Collected data:
++++++++++
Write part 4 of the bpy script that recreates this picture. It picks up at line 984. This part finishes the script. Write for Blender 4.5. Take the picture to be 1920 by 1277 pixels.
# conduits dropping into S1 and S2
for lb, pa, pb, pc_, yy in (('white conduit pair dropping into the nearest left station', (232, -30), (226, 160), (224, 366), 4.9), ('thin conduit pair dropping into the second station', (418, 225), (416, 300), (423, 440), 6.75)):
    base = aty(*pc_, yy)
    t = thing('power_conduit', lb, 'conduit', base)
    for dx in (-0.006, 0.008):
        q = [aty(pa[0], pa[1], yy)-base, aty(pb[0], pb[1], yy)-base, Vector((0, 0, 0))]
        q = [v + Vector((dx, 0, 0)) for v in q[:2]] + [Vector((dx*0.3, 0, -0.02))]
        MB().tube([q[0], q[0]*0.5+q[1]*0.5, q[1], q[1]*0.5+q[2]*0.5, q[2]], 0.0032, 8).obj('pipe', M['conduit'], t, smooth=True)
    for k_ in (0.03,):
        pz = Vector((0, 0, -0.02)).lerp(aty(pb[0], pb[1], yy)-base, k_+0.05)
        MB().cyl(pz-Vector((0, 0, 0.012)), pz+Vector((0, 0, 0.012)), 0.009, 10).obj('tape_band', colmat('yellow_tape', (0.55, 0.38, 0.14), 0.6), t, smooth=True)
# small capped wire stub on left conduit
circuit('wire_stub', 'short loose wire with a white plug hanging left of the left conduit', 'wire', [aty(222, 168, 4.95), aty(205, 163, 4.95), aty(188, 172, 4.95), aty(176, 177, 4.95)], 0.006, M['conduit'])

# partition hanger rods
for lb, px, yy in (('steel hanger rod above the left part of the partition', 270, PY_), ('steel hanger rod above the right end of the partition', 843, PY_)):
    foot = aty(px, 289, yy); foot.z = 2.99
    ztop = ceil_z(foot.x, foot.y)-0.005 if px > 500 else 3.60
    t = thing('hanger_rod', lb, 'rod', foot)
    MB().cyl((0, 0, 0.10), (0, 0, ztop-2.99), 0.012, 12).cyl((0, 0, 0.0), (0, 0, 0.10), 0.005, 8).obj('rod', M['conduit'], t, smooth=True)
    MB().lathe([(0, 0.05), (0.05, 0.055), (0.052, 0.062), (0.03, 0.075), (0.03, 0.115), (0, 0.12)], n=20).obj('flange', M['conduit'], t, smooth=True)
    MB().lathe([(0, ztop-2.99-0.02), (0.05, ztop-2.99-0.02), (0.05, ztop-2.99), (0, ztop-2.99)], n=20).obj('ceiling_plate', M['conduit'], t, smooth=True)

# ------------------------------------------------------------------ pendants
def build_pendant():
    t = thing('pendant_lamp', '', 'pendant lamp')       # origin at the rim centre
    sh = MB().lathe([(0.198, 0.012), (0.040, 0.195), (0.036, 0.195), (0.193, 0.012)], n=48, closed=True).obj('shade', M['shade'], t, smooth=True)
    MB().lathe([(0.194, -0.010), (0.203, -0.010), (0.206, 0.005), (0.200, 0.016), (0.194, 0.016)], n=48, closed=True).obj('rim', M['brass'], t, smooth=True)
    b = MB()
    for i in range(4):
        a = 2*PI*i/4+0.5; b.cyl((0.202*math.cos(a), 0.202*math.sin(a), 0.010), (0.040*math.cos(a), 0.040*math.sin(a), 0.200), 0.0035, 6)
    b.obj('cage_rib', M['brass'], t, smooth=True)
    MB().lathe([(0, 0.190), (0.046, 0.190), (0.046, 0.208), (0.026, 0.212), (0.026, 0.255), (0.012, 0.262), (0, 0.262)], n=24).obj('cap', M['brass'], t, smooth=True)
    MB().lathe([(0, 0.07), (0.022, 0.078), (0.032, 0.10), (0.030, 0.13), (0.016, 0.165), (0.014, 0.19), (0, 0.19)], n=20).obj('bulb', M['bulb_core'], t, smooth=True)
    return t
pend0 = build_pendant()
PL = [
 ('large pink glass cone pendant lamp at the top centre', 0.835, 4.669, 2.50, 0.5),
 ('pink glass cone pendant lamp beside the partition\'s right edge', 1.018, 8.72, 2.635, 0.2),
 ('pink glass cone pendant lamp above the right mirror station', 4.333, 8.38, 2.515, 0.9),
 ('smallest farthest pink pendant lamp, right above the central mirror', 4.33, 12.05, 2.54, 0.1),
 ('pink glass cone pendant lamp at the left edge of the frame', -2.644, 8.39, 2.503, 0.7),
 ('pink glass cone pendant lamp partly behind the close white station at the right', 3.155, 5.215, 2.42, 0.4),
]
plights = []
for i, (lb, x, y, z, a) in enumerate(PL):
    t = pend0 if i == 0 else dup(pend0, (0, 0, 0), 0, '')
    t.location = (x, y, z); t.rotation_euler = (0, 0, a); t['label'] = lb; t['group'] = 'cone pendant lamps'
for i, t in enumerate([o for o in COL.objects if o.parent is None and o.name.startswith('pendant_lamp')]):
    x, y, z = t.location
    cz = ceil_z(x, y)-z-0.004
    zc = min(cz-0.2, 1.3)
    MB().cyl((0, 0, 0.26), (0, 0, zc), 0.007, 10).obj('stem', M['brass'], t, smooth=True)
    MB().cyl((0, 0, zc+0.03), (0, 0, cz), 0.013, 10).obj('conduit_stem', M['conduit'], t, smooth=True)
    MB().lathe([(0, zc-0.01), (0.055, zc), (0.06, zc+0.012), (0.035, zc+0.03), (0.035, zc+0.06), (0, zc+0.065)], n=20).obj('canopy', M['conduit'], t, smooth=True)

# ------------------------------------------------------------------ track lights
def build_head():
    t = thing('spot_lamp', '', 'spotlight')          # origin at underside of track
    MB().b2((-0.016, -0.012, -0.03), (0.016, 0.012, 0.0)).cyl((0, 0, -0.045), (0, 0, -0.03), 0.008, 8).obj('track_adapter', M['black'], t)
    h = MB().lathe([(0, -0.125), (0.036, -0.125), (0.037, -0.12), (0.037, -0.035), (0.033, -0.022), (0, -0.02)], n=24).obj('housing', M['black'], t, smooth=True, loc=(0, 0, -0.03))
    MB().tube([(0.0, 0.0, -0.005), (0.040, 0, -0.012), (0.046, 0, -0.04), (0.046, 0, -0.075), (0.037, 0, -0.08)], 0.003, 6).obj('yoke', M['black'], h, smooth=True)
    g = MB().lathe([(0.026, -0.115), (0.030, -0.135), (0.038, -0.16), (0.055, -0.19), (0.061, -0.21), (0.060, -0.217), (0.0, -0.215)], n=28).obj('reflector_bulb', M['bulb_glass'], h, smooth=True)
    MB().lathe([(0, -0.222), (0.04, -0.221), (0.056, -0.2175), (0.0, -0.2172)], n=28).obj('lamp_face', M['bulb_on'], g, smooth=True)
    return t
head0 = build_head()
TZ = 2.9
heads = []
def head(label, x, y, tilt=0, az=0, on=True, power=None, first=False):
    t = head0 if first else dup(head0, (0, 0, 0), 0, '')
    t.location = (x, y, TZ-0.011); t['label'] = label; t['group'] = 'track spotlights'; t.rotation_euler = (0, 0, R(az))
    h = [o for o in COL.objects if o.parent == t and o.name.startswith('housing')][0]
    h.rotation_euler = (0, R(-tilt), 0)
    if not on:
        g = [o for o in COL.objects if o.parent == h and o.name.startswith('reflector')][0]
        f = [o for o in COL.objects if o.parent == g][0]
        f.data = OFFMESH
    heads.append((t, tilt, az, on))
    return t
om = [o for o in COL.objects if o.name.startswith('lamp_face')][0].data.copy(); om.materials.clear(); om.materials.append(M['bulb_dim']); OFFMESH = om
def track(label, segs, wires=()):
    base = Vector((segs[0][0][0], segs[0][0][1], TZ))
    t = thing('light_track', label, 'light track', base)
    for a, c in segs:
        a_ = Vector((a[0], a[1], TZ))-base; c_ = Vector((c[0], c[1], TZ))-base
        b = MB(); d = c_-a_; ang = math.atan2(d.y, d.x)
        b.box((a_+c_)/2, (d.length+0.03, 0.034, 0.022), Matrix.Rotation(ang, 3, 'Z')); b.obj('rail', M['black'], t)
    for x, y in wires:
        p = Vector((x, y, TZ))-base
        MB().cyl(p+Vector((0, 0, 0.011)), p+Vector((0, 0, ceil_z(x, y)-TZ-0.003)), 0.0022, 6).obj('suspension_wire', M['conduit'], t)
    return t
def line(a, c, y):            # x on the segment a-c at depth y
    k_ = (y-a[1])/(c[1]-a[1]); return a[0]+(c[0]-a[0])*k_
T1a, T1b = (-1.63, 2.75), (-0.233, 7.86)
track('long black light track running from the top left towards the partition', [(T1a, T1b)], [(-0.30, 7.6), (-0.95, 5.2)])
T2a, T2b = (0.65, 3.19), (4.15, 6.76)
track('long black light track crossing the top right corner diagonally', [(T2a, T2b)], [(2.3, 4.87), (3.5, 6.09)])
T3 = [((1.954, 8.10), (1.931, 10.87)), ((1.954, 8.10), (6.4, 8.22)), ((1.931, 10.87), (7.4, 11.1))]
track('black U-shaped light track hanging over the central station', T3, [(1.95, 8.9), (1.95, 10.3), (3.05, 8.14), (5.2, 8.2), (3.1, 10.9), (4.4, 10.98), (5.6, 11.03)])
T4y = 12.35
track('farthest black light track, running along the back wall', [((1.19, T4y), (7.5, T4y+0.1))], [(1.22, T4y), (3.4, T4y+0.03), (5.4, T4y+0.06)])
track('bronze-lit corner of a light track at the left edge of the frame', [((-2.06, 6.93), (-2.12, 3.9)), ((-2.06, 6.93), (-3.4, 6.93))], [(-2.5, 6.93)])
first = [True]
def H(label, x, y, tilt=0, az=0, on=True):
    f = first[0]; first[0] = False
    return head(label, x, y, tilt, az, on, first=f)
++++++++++
Reprint the data above from the opening line to the line holding "circuit('wire_stub', 'short loose", inclusive, and nothing else.

Response to the task:
Write part 4 of the bpy script that recreates this picture. It picks up at line 984. This part finishes the script. Write for Blender 4.5. Take the picture to be 1920 by 1277 pixels.
# conduits dropping into S1 and S2
for lb, pa, pb, pc_, yy in (('white conduit pair dropping into the nearest left station', (232, -30), (226, 160), (224, 366), 4.9), ('thin conduit pair dropping into the second station', (418, 225), (416, 300), (423, 440), 6.75)):
    base = aty(*pc_, yy)
    t = thing('power_conduit', lb, 'conduit', base)
    for dx in (-0.006, 0.008):
        q = [aty(pa[0], pa[1], yy)-base, aty(pb[0], pb[1], yy)-base, Vector((0, 0, 0))]
        q = [v + Vector((dx, 0, 0)) for v in q[:2]] + [Vector((dx*0.3, 0, -0.02))]
        MB().tube([q[0], q[0]*0.5+q[1]*0.5, q[1], q[1]*0.5+q[2]*0.5, q[2]], 0.0032, 8).obj('pipe', M['conduit'], t, smooth=True)
    for k_ in (0.03,):
        pz = Vector((0, 0, -0.02)).lerp(aty(pb[0], pb[1], yy)-base, k_+0.05)
        MB().cyl(pz-Vector((0, 0, 0.012)), pz+Vector((0, 0, 0.012)), 0.009, 10).obj('tape_band', colmat('yellow_tape', (0.55, 0.38, 0.14), 0.6), t, smooth=True)
# small capped wire stub on left conduit
circuit('wire_stub', 'short loose wire with a white plug hanging left of the left conduit', 'wire', [aty(222, 168, 4.95), aty(205, 163, 4.95), aty(188, 172, 4.95), aty(176, 177, 4.95)], 0.006, M['conduit'])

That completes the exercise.